• **AIM**
Transcribe exactly the span of lines that begins the records and ends with the line holding "COL = S.collection", both boundary lines included.

• **TASK DATA**
----

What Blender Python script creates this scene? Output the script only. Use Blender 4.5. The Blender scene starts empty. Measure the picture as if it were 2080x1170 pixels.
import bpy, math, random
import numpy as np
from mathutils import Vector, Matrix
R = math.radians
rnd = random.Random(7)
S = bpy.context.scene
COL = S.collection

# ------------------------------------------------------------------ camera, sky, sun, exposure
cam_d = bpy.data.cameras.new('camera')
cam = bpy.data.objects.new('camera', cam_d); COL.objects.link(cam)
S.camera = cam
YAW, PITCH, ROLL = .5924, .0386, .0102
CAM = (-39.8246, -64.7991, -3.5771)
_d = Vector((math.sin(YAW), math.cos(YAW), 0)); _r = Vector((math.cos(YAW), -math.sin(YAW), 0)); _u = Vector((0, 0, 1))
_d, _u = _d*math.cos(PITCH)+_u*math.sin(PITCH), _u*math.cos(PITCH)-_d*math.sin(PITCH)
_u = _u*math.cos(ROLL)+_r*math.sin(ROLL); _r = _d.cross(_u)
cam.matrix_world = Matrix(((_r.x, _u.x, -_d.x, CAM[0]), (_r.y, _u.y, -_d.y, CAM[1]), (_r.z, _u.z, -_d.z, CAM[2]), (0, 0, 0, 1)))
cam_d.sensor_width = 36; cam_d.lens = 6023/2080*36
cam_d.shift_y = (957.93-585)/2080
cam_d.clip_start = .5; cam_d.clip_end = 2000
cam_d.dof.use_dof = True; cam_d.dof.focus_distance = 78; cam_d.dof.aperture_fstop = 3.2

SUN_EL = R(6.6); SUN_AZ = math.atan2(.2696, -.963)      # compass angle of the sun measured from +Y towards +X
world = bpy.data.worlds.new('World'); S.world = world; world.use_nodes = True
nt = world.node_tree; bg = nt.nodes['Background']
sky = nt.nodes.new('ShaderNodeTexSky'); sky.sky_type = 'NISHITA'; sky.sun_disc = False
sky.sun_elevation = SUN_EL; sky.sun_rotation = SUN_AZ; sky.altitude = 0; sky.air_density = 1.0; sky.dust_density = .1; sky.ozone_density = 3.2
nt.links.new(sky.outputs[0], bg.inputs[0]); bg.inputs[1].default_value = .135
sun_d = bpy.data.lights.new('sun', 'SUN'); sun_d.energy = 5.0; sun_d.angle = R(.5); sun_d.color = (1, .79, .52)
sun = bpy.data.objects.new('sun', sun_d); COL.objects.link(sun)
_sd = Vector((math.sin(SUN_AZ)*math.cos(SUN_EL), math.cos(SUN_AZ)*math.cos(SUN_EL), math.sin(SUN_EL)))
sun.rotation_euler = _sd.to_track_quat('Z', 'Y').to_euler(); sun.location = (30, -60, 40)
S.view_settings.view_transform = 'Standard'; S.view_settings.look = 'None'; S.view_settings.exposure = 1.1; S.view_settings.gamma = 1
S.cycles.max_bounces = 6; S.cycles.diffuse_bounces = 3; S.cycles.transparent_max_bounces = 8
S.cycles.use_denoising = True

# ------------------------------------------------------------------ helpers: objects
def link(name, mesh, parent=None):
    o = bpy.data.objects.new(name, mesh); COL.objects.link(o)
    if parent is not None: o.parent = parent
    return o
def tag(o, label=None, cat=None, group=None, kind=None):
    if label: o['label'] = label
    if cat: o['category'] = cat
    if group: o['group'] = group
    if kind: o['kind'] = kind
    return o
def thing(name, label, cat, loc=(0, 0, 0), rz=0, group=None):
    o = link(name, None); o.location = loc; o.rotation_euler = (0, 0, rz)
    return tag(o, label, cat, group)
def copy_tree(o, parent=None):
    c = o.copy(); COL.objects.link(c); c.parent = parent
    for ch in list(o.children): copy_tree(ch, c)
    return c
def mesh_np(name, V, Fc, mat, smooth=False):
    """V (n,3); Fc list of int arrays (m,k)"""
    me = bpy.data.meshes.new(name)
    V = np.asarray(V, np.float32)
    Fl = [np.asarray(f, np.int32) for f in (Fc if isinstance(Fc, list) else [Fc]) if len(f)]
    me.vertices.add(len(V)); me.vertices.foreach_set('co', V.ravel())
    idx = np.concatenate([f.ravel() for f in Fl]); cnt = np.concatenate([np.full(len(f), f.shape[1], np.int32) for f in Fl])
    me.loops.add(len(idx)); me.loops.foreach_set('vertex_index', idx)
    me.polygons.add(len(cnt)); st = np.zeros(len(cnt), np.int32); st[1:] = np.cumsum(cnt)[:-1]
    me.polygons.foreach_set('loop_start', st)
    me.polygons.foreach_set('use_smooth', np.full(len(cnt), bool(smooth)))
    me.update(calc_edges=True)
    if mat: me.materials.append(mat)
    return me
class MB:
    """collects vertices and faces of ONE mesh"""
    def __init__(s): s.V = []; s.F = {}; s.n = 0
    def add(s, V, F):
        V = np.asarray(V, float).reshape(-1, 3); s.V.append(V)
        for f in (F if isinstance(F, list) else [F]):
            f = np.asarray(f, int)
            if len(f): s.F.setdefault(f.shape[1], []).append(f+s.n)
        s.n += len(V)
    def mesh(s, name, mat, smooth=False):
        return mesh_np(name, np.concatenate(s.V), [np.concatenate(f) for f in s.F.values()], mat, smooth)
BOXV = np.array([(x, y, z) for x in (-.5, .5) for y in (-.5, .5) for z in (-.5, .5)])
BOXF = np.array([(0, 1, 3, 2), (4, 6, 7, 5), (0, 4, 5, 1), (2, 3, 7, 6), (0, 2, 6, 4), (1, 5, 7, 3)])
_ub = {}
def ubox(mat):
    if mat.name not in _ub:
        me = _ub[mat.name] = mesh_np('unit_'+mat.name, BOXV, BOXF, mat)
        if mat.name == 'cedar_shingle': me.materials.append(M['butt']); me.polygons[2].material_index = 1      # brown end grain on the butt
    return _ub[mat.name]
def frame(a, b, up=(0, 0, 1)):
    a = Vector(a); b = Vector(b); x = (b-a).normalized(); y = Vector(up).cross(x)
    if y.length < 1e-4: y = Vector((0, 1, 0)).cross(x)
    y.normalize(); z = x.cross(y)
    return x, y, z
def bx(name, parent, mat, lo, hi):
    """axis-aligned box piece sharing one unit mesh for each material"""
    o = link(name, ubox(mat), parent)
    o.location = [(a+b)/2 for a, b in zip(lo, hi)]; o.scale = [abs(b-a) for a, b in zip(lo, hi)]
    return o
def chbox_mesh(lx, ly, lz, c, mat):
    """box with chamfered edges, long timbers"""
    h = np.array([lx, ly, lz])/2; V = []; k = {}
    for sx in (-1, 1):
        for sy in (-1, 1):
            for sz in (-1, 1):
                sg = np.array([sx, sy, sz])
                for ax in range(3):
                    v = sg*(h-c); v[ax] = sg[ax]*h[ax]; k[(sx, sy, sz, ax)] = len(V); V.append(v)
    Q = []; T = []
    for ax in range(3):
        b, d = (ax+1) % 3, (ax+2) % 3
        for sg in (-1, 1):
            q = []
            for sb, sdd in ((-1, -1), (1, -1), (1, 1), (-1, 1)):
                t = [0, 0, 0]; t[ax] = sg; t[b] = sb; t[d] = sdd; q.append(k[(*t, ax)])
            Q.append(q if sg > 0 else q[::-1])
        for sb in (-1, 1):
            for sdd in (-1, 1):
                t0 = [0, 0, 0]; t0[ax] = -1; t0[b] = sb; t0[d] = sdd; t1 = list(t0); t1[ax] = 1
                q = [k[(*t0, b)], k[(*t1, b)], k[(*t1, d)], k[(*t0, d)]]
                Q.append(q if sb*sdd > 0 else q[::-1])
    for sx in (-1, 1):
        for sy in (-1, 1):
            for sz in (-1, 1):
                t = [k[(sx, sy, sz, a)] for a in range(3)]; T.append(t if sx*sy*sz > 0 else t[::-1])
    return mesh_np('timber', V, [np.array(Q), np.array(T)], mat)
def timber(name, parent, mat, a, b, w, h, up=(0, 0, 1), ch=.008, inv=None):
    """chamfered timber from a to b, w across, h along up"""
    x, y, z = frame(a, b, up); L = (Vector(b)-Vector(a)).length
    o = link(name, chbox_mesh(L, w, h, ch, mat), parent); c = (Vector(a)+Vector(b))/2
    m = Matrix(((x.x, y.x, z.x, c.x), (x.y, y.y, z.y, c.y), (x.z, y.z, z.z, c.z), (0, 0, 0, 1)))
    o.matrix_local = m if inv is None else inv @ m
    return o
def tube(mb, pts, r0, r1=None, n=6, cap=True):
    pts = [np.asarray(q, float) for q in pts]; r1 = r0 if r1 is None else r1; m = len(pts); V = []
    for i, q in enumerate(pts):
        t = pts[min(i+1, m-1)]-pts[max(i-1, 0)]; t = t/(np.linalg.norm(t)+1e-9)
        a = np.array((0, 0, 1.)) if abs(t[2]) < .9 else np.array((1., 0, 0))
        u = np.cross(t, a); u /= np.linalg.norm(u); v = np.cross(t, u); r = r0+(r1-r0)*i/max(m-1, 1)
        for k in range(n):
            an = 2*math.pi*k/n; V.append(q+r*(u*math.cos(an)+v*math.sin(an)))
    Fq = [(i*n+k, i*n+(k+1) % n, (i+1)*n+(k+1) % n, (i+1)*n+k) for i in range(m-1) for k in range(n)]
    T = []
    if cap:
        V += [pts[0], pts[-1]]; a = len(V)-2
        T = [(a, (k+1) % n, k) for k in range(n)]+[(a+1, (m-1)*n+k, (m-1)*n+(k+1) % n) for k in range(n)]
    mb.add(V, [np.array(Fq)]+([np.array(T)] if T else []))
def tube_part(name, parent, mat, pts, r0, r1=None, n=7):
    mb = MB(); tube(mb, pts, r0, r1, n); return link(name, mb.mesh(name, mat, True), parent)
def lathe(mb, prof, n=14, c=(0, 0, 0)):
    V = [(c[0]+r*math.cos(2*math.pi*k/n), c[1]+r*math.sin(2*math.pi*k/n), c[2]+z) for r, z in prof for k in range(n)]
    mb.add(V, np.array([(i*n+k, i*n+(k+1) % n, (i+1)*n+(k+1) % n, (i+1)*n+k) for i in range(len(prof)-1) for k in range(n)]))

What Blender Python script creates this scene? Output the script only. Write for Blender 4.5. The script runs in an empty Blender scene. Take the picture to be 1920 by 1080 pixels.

----

• **ANSWER FOR THIS EXERCISE**
What Blender Python script creates this scene? Output the script only. Use Blender 4.5. The Blender scene starts empty. Measure the picture as if it were 2080x1170 pixels.
import bpy, math, random
import numpy as np
from mathutils import Vector, Matrix
R = math.radians
rnd = random.Random(7)
S = bpy.context.scene
COL = S.collection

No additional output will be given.